ODU professors cite uncertainty over federal budgets, shutdowns and sequestration as obstacles to economic growth.

NORFOLK, Va. — Despite a projected six percent uptick in local defense spending in 2019, it was, overall, a somewhat sobering analysis from Old Dominion University's economic forecasting team.

Economists Bob McNab and Vinod Agarwal cite the just concluded 35-day federal government shutdown as an example of "how political conflict can dramatically affect" the economy by "increasing uncertainty and hampering growth."

The professors project the Hampton Roads Gross Domestic Product will increase slightly this year, by 2.4 percent. That compares to  2.2 percent last year.

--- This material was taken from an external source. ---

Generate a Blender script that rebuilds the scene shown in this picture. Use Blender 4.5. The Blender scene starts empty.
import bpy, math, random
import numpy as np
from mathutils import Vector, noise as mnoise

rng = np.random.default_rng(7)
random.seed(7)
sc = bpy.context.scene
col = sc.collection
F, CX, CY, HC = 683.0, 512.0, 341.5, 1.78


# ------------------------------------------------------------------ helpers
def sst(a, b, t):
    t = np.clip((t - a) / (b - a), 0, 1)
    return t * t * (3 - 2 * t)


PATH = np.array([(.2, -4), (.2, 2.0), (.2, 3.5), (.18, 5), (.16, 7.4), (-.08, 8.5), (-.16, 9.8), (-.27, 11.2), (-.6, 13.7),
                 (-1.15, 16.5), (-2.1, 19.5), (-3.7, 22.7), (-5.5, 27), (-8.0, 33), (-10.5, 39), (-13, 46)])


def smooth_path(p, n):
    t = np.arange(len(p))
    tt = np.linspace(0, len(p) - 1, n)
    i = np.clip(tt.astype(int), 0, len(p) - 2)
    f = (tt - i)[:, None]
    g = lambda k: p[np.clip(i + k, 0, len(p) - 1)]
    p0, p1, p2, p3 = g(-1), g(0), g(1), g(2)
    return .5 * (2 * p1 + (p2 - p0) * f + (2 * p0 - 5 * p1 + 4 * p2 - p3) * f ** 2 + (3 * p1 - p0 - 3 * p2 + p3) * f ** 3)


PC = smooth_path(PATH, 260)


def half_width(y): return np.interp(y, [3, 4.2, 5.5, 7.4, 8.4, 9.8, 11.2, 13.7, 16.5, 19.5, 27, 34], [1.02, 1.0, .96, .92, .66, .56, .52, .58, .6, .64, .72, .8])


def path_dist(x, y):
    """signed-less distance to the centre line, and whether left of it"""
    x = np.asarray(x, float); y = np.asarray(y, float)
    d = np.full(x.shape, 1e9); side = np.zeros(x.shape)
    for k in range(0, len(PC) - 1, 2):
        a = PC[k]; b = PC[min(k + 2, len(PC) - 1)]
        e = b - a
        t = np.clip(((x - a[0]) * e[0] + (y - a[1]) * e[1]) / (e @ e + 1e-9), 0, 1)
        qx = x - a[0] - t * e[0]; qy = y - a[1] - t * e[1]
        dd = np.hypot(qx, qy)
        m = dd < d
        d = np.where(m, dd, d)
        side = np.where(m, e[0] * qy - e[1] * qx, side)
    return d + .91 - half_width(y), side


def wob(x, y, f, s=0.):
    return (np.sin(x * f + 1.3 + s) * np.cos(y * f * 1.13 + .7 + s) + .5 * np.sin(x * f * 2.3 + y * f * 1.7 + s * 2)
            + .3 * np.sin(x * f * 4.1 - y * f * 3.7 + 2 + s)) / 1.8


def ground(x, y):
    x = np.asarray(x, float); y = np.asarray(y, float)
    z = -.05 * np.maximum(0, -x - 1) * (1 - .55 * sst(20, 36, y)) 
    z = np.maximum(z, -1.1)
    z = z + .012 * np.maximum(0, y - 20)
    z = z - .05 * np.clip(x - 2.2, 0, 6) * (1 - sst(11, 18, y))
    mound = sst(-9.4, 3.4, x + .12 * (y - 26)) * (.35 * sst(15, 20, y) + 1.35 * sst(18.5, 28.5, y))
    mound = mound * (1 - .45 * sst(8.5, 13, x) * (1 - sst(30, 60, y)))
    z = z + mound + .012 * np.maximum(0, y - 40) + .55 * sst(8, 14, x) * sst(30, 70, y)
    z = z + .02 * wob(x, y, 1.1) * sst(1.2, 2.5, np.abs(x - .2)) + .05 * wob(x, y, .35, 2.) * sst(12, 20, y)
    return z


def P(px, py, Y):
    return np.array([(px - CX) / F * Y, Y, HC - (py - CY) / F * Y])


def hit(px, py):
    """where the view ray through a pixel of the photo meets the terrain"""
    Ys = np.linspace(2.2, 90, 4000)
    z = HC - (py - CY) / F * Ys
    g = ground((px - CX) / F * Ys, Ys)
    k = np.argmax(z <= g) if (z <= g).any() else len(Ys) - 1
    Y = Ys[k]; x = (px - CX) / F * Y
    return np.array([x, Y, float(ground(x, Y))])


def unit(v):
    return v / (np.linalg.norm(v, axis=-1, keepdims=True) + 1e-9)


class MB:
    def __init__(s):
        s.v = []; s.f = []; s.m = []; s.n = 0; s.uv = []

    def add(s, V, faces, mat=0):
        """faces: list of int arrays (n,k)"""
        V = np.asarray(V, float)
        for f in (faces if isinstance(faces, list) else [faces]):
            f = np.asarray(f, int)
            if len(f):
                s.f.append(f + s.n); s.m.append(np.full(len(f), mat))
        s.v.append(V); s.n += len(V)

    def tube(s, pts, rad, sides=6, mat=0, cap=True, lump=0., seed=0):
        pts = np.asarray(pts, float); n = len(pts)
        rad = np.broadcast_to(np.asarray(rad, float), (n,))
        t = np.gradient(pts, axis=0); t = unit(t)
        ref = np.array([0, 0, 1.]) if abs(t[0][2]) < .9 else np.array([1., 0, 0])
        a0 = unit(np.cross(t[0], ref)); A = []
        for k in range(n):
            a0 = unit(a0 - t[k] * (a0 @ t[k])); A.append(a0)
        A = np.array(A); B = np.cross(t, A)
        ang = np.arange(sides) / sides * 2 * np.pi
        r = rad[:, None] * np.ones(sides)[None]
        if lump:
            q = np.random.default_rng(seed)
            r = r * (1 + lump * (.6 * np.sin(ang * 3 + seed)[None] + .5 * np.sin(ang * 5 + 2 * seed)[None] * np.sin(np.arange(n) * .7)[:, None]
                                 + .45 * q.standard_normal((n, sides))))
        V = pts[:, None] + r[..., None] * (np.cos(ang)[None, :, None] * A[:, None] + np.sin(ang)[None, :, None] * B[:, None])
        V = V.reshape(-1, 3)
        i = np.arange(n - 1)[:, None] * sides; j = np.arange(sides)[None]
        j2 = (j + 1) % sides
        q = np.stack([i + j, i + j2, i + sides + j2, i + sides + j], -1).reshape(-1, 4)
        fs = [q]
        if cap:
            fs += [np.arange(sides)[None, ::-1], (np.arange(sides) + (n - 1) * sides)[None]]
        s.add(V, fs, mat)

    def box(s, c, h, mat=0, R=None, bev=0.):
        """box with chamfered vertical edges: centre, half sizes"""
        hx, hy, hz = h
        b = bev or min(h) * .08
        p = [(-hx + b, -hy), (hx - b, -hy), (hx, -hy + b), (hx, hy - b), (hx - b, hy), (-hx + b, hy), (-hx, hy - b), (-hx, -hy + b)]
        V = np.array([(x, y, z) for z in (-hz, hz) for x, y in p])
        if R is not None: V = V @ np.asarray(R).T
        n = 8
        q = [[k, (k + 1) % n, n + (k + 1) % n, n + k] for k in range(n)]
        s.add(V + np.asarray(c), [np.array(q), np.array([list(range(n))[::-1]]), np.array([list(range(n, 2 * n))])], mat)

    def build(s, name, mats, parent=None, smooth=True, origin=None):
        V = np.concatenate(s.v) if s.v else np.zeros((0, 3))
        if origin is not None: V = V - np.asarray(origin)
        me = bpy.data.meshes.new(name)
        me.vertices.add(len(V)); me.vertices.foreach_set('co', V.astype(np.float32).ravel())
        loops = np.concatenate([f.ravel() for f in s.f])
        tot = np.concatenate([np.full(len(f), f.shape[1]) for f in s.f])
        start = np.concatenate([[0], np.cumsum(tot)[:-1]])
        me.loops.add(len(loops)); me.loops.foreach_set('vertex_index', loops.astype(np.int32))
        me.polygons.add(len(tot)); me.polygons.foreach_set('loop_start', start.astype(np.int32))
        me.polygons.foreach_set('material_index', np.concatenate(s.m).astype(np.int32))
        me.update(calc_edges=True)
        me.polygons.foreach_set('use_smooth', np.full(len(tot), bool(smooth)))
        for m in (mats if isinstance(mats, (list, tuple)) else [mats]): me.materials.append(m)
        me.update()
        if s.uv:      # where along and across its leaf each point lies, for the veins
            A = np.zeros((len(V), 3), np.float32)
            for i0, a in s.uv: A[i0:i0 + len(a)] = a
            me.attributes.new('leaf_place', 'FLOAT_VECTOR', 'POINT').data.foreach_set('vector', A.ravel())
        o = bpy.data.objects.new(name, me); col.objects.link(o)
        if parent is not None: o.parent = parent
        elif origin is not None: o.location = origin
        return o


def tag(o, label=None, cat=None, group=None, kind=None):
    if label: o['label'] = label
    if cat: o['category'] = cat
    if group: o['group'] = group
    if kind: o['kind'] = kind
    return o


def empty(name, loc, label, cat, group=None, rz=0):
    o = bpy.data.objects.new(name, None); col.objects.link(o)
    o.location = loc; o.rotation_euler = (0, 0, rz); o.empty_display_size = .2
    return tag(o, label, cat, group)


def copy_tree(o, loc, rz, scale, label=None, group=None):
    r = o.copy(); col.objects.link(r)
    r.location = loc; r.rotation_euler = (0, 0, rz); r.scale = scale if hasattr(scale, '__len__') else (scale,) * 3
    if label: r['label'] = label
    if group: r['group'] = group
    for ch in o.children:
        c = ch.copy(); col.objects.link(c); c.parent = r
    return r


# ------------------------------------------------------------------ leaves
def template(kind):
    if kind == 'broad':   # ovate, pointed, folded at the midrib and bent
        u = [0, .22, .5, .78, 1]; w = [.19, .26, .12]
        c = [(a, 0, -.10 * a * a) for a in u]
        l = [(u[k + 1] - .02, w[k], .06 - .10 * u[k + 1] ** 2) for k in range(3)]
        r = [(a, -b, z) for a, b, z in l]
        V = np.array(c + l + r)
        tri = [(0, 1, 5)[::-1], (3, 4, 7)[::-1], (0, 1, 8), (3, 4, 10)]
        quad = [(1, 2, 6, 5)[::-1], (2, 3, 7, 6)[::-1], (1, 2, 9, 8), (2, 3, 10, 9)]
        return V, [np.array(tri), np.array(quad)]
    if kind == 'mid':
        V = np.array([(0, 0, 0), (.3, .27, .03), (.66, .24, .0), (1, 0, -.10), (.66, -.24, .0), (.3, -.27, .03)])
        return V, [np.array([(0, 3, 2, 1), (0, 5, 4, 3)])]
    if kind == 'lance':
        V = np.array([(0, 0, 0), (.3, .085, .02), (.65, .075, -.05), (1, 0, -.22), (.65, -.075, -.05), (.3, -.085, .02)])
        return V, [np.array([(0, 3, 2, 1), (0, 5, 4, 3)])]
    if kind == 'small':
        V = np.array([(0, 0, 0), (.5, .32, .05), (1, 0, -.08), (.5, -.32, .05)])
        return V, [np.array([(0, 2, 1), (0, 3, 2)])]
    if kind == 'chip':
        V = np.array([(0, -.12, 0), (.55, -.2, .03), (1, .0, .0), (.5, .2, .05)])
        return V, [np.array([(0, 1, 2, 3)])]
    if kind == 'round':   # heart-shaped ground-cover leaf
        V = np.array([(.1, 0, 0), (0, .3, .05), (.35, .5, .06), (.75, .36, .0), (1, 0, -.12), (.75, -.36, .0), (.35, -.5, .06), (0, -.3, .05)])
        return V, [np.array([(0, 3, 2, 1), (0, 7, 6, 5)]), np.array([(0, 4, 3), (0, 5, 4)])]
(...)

For the state of Virginia, ODU projects the GDP will stay flat: increasing by 2.6 percent in 2019 as it did last year.

ODU projects the national U.S. economy will slow, with the GDP increasing by just 2.5 percent in 2019, compared to 3.0 percent in 2018.

In addition to the possibility of another shutdown, McNab also warned of the potential return of sequestration September 30 unless Congress acts to stop it.

"That sucking sound you hear is the Virginia economy grinding to a halt if that happens," he said. "We'd see an $80 to $90 billion decrease to the defense budget. That would undoubtedly impact Hampton Roads very negatively."

Hampton Roads Chamber President Bryan Stephens said he is concerned.

"We want to avoid that at all costs," he said. "And the way the business community can help shape that outcome is by contacting their legislators so we can keep our economy going in the right direction here in Hampton Roads."